Mindfulness Facets, Sport Anxiety, and Psychological Outcomes in Ultra-Trail Runners: A Pre-Competition Study
Abstract
Objectives Ultra-trail runners face sustained psychological demands during pre-competition preparation, yet little is known about factors associated with mental health in this population. Guided by Monitor and Acceptance Theory (MAT) as a heuristic process framework, this study examined associations between mindfulness facets, sport anxiety, and psychological outcomes in ultra-trail runners. Method Participants were 216 ultra-trail runners (86.6% men; M age = 41.3 years, SD = 8.6) assessed 6–8 weeks before a major competition. Measures included the Five Facet Mindfulness Questionnaire, Sport Anxiety Scale-2, Athlete Burnout Questionnaire, Chalder Fatigue Scale, and WHO-5 Well-Being Index. Indirect effects were tested using bootstrapped confidence intervals. Results Non-judging and Acting with Awareness showed consistent negative associations with burnout ( β = − .25 to − .30), fatigue ( β = − .20 to − .24), and positive associations with well-being ( β = .15 to .27). Observing showed null or marginally positive associations with burnout. Sport anxiety showed a statistically significant indirect association in the Non-judging–burnout link (27.8% of the total effect). Notably, parallel mediation models revealed that indirect pathways via cognitive anxiety were substantially stronger (37.1%) than via somatic anxiety (2.0%). Exploratory analyses suggested a small, marginal Observing × Non-judging pattern, whereby Observing was positively associated with burnout only at low levels of Non-judging.

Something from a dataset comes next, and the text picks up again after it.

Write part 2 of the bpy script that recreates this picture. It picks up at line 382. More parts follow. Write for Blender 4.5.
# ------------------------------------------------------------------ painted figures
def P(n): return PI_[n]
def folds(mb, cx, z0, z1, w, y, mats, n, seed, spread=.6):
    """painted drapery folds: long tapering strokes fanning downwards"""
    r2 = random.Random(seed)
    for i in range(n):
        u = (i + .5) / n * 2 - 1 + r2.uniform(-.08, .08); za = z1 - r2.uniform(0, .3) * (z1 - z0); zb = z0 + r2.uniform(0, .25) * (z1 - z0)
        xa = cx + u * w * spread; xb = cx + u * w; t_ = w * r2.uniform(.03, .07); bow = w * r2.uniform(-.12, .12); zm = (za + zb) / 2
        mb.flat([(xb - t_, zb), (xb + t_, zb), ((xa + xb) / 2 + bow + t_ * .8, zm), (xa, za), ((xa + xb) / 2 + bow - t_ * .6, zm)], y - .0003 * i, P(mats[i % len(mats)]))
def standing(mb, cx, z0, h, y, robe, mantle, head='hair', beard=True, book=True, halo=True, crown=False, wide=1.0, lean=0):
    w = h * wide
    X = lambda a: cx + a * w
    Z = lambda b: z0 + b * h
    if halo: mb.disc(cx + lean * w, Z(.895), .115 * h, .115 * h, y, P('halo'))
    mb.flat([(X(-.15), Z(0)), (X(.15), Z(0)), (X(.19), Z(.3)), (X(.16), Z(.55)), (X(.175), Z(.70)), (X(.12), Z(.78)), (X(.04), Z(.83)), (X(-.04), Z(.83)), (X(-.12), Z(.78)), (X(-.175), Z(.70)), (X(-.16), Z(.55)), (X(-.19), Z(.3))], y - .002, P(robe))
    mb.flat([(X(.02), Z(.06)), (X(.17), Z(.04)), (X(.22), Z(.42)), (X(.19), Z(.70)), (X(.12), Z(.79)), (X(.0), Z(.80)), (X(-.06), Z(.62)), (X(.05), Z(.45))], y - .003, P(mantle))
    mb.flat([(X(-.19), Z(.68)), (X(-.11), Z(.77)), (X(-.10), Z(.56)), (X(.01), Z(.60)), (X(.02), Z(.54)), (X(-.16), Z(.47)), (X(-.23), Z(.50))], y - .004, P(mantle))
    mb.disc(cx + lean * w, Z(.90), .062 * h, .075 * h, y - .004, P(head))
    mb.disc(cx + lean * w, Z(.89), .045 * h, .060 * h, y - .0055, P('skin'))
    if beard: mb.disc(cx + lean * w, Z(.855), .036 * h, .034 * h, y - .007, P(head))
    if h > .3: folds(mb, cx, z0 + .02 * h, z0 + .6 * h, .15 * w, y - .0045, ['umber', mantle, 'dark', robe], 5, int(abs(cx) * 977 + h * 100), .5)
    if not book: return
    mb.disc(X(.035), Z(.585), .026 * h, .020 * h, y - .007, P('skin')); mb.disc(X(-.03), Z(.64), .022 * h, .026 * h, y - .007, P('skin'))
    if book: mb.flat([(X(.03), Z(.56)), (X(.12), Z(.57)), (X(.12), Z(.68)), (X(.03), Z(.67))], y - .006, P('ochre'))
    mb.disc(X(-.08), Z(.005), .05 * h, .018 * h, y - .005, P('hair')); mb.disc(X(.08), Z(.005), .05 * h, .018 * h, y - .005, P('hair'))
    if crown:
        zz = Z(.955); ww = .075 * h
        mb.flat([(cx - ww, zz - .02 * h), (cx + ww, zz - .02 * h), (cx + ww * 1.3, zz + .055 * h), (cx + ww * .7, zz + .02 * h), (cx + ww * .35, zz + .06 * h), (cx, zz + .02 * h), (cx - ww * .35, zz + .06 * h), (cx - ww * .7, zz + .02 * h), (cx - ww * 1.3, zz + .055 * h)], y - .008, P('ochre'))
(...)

Conclusions Acceptance-related mindfulness facets were associated with lower burnout in ultra-trail runners, with statistical indirect associations via cognitive anxiety stronger than via somatic arousal. The cross-sectional design precludes causal inference; however, these associations may help inform hypotheses for future longitudinal and intervention studies examining whether acceptance-focused mindfulness training and cognitive decentering reduce pre-competition cognitive anxiety and burnout risk in ultra-endurance athletes.